Таким образом, догматика персидских мистерий сочетала в себе две теории различного происхождения, стремившиеся, как одна, так и вторая, возвысить правителя над человеческим родом. С одной стороны, старое маздеистское представление о Хварно превратилось в «Фортуну царя», освящающую его милостью небес и приносящую ему победу. С другой стороны, мысль о том, что душа монарха в тот момент, когда Фортуна заставляет ее ринуться вниз, получает от Солнца его властное могущество, позволяла поддерживать представление о нем, как о носителе частицы божества этой планеты и как о представителе этого божества на земле.

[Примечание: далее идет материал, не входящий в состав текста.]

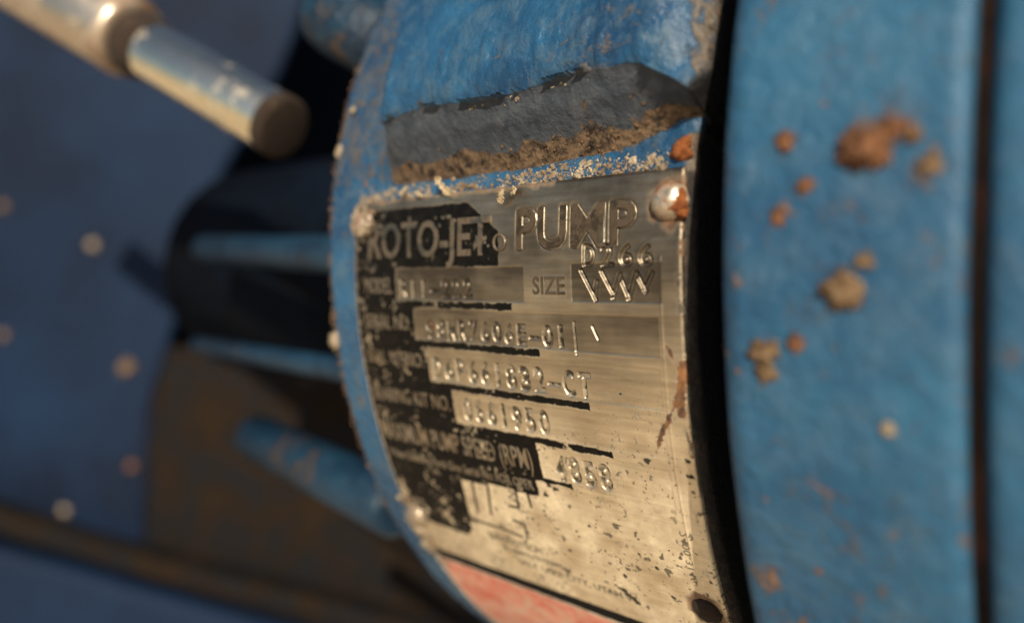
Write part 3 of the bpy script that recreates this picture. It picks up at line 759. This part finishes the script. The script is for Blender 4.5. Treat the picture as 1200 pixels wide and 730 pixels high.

Эти верования могут сегодня показаться нам абсурдными и почти противоестественными. Тем не менее, они в течение столетий внушались миллионам самых разных людей, которых они объединяли в рамках единого монарха. Если просвещенные слои общества, в которых литературная традиция всегда поддерживала некоторые остатки прежнего республиканского духа, сохраняли еще в себе запас скептицизма, то чувства народа с радостью откликались на эти теократические химеры и отдавались им во власть на все то время, пока еще продолжало существовать язычество. Можно даже сказать, что они пережили свержение идолов, и что народное поклонение так же, как и придворный церемониал, никогда не утрачивали своего представления о сверхчеловеческой сущности, заключенной в персоне правителя. Аврелиан сделал попытку учредить религию, имеющую весьма общий характер, которая могла бы вместить в себя все культы, отправлявшиеся в его государствах, и которая, как у персов, послужила бы оправданием и поддержкой императорскому абсолютизму. Эта попытка провалилась главным образом из-за непримиримого сопротивления христиан. Но союз трона и алтаря, о котором мечтали цезари в III веке, осуществился в другой форме и, по странному стечению обстоятельств, именно Церковь призвана была стать опорой всему строению, основы которого она некогда поколебала. Та миссия, которую подготавливали жрецы Сераписа, Ваала и Митры, завершилась без них и против них; но тем не менее они первыми на Западе выступили с проповедью идеи о божественности царей и, таким образом, явились родоначальниками движения, отголоскам которого суждено было длиться до бесконечности.
Глава IV. УЧЕНИЕ МИСТЕРИЙ
В течение трех столетий культ Митры отправлялся в самых отдаленных друг от друга римских провинциях и в самых различных условиях. Трудно было бы допустить, что за весь этот долгий период его сакральные традиции остались неизменными, и что философские течения, одно за другим овладевавшие умами, или даже политическая и социальная обстановка в империи не оказали на них никакого влияния. Но хотя эти мистерии претерпели на Западе очевидные изменения, недостаток имеющихся в нашем распоряжении документов не позволяет нам ни проследить этапы их развития, ни четко выделить представленные в них локальные различия[2]. Все, что мы способны сделать, — это набросать общие контуры проповедуемых в них учений, отмечая местами те добавления и поправки, которые они, по-видимому, получили. Впрочем, произошедшие в них перемены были, в целом, поверхностными. Идентичность изображений и священных формул, наблюдаемая в те самые времена даже в наиболее удаленных местах, свидетельствует о том, что теологическая система этого реформированного маздеизма вполне сложилась еще до эпохи его проникновения в земли латинян. В отличие от древнего греко-римского язычества, представлявшего собой собрание никак логически не связанных верований и культовых практик, митраизм действительно имел настоящую теологию, — систему догматов, заимствовавшую свои основополагающие принципы из науки.